Misia's suggestion about the way public space is construed differently seems quite good to me, and I'm also pretty intrigued by Mia's idea about movement and the static pose. Something in this idea about movement escapes me; I have trouble connecting it to other ideas about France or national character. It seems therefore rich in possibility, but I'm not sure how to develop it. Instead of trying to reply to these or to add a third way of asking the question, I want to just quote a few passages from Gertrude Stein's little book
Paris France in case they might generate other ideas.
Maybe these quotations will seem tangential to the question, but Stein's book is not only about France (and its difference from America) but especially about style. She elsewhere develops, I think, a pretty specific concept of style; but it may be not so important here.
It's a little hard to extract quotations, since even in this relatively accessible book Stein is working on the temporality of language, and she relies heavily on repeated formulae like "fashion and tradition," "exciting and peaceful" that connect to one another in shifting ways. At a minimum, it seems to me that the point of these pairs is to suggest ways in which French culture harmonizes what appear (to an American?) to be contraries.
N.B. Stein isn't too much concerned with gender in France, though here and there she will talk about women or men in particular. Late in the book she talks about the way men and women dress, about changes between elegance and fashion, but this is only intelligible in the context of her extended discourse on war and the twentieth century in France.
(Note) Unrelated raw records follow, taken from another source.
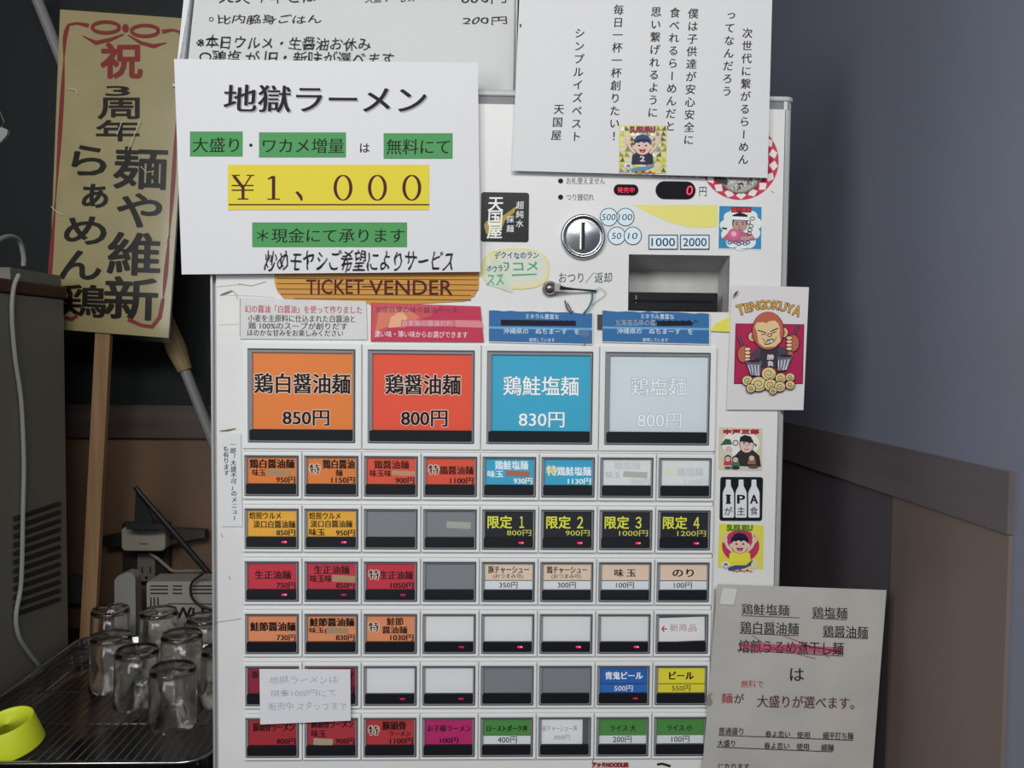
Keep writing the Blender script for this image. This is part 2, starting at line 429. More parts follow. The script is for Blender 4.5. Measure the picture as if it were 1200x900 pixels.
# printed marks and displays on the panel
pp = Print('printed_marks', mach, -0.0002)
ink = '1f3c4c'
for y_ in (212, 231): Print('warning_dot', mach, -0.0002).ell(657, y_, 3, 3, '111112')
pp.text('お札使えません', (664, 208, 709, 216), ink).text('つり銭切れ', (664, 227, 696, 235), ink)
pp.text('ただいまの金額', (765, 203.5, 826, 208.5), '222222')
pp.text('円', (819.5, 219, 828, 230), ink).text('おつり／返却', (655, 319, 717, 331.5), ink)
pts = [(841, 240)]+[(x, 240) for x in (800, 770, 742)]+[(742+99*t, 240+27*math.sin(math.pi*min(0.62, t*0.62))) for t in [k/12 for k in range(13)]]
Print('yellow_band', mach, -0.0002).poly(list(reversed(pts)), 'ddd679')
for cx, cy, t in ((713.5, 254.3, '500'), (733, 254.3, '100'), (722.7, 276.3, '50'), (741.6, 276.3, '10')):
    pp.ell(cx, cy, 10.6, 10.8, ink, n=28).ell(cx, cy, 9.7, 9.9, 'd3e2e8', n=28)
    pp.text(t, (cx-(8 if len(t) > 2 else 5.5), cy-3.6, cx+(8 if len(t) > 2 else 5.5), cy+3.8), ink, shear=0.15)
for x0, t in ((760, '1000'), (797, '2000')):
    pp.rect(x0, 275, x0+34.5, 292.5, ink).rect(x0+1.1, 276.2, x0+33.4, 291.3, 'd5e3ec').text(t, (x0+3.5, 279, x0+31, 288.5), ink, bold=0.01)
for nm, (x0, y0, x1, y1) in (('status_display', (719, 216.5, 748, 228.5)), ('amount_display', (768, 213, 815, 233))):
    a, b = W(x0, y1), W(x1, y0); g = G()
    g.prism(rnd_rect(a[0], a[2], b[0], b[2], (b[2]-a[2])/2-0.0001, 8), -0.0012, 0.0005)
    o = g.build(nm, mat('141318', 0.12, gain=1), mach)
    q_ = Print('lettering', o, -0.0013)
    if nm == 'status_display': q_.text('発売中', (723.5, 219.3, 743.5, 226), '!ff2050')
    else: q_.text('0', (804.5, 217.5, 812, 228.5), '!ff4060', shear=0.12)
# name plate
g = G(); pl = [(322, 300), (322, 331), (325, 341), (333, 350), (430, 354.5), (436, 359), (545, 353), (556, 347), (561, 338), (562, 300)]
o = g.prism([(W(x, y)[0], W(x, y)[2]) for x, y in pl], -0.0012, 0.0004).build('name_plate', mat('c28a3a', 0.4), mach)
q_ = Print('lettering', o, -0.0013)
for y in (327, 333, 339.3, 345.4, 350.6):
    q_.line([(325 if y < 340 else 329 if y < 348 else 345, y-0.7), (560 if y < 342 else 552, y+0.9)], 0.9, '5b3a1c')
q_.text('TICKET', (359, 327.5, 426, 344.5), '4c2116', bold=0.012).text('VENDER', (433, 328.5, 530, 345.5), '4c2116', bold=0.012)
q_.rect(424, 335, 436, 336.5, '4c2116')

for pts, w_, c_ in (([(250, 733), (255, 729), (270, 727), (283, 725)], 0.6, '55534e'), ([(254, 336), (275, 334), (282, 333)], 0.8, 'a39f94'), ([(280, 333), (295, 335), (312, 330)], 1.2, '9a968a'), ([(258, 346), (300, 347), (322, 349)], 0.7, 'b3b0a6'),
                    ([(256, 381), (280, 380)], 0.6, 'aaa79c'), ([(544, 267), (553, 268)], 0.8, '8f8c84'), ([(838, 690), (836, 760), (833, 800)], 2.2, '9b988f'), ([(834, 800), (831, 850), (828, 898)], 4.0, '7f7b72'), ([(836, 860), (832, 884)], 3.0, '6c675e'),
                    ([(694, 893), (697, 887), (699, 884)], 0.9, '4c4a46'), ([(259, 625), (261, 630)], 0.7, '6c6a64'), ([(268, 675), (270, 679)], 0.8, '6c6a64'), ([(903, 224), (908, 226)], 0.8, '8a8882'), ([(770, 896), (776, 895), (786, 898)], 3.0, '2a2826')):
    Print('surface_mark', mach, -0.00015).line(pts, w_, c_)
# ---- the buttons
PW, PH = 0.069255, 0.0623
bezel_m = plastic_white
frame_m = mat('83868a', 0.25); dark_m = mat('1d1e24', 0.16, gain=1.0); edge_m = mat('3c3e42', 0.3, gain=1)
clear = pane('clear_cover', 0.05, ior=1.28)
def frame_geo(g, x0, z0, x1, z1, ix0, iz0, ix1, iz1, yf, yb):
    v = []
    for y in (yf, yb):
        v += [(x0, y, z0), (x1, y, z0), (x1, y, z1), (x0, y, z1), (ix0, y, iz0), (ix1, y, iz0), (ix1, y, iz1), (ix0, y, iz1)]
    fs = []
    for k in range(4):
        a, b = k, (k+1) % 4
        fs.append((a, b, b+4, a+4)); fs.append((a+8, a+12, b+12, b+8))
        fs.append((a, a+8, b+8, b)); fs.append((a+4, b+4, b+12, a+12))
    g.add(v, fs)
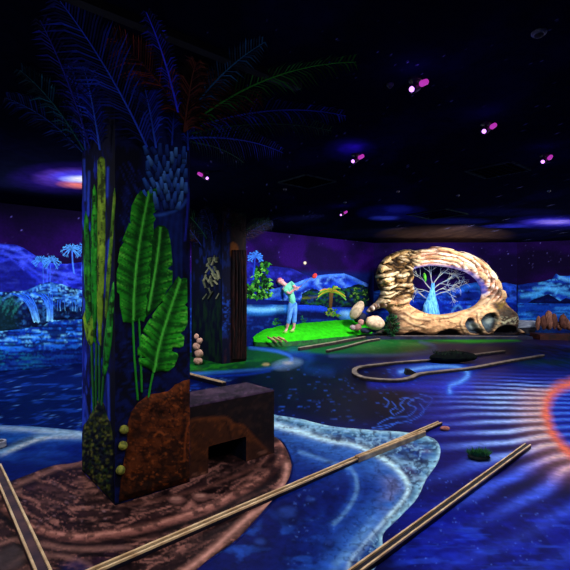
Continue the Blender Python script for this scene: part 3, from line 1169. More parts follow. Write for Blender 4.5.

1. According to Stein, in France one cannot be fashionable without also being traditional. I take this as some version of T. S. Eliot's modernist creed, but used playfully as a way of picturing French style:
"I cannot write too much upon how necessary it is to be completely conservative that is particularly traditional in order to be free. And so France is and was. Sometimes it is important and sometimes it is not, but from 1900 to 1939, it certainly was."
"The French like to call beasts up-to-date names, names of people do not change much but they like to follow the fashion in animal's [sic] names."
2. Similarly, French national style survives only through what is foreign. I couldn't resist quoting the whole passage, but the first half is more immediately relevant:
"I thought poodles were french but the french breed always has to be refreshed by the german one, and the german pincher is so much more gentle than our Chichuachua little dog which it resembles, and so everything would be a puzzle if it were not certain that logic is right, and is stronger than the will of man. We will see."
3. And to sum up (?) the relations between different antinomies of French life:
"So there are the two sides to a Frenchman, logic and fashion and that is the reason why French people are exciting and peaceful."
4. Stein is also interested in what is public in France, and especially the place of the family and home.
"War can not civilise, it takes private life to civilize, and of course publicity has the same effect as war it prevents the process of civilization."
"That was really the trouble with the sur-realist crowd, they missed their moment of becoming civilized, they used their revolt, not as a private but as a public thing, they wanted publicity not civilization..."
On the other hand: "Humanly speaking, Frenchwomen nor Frenchmen do not really interest themselves in intimacy, intimacy is something essentially uncivilized [...]"
She later calls the family a "concentration of isolation" and says that "Everything is private and personal in France," yet I think she doesn't mean that France lacks public space, but that public and private are differently coordinated. Maybe it's that public and private operate simultaneously, that their spaces are not as separate as in America, and that both intimacy and modern "publicity" are at odds with this arrangement.
Mainly for the pleasure of it, here's one more quotation. (It relates to publicity, and it also reminds me of Mia's claim about movement -- since organized music-making requires a kind of stasis):
"After all civilized countries do not continuously make music, and that is the reason that France and England are the most civilized countries. They are not everlastingly making music."
Sorry for being so long-winded. A danger of note-taking is that you'll have too much matter on hand, and I find some parts of the book just too delicious to resist quoting.
I wonder what French readers might make of any of this. Certainly there are problems whenever we want to talk about something like "national character" -- the phrase itself conjures up some of them -- but even national style seems hard to approach except obliquely.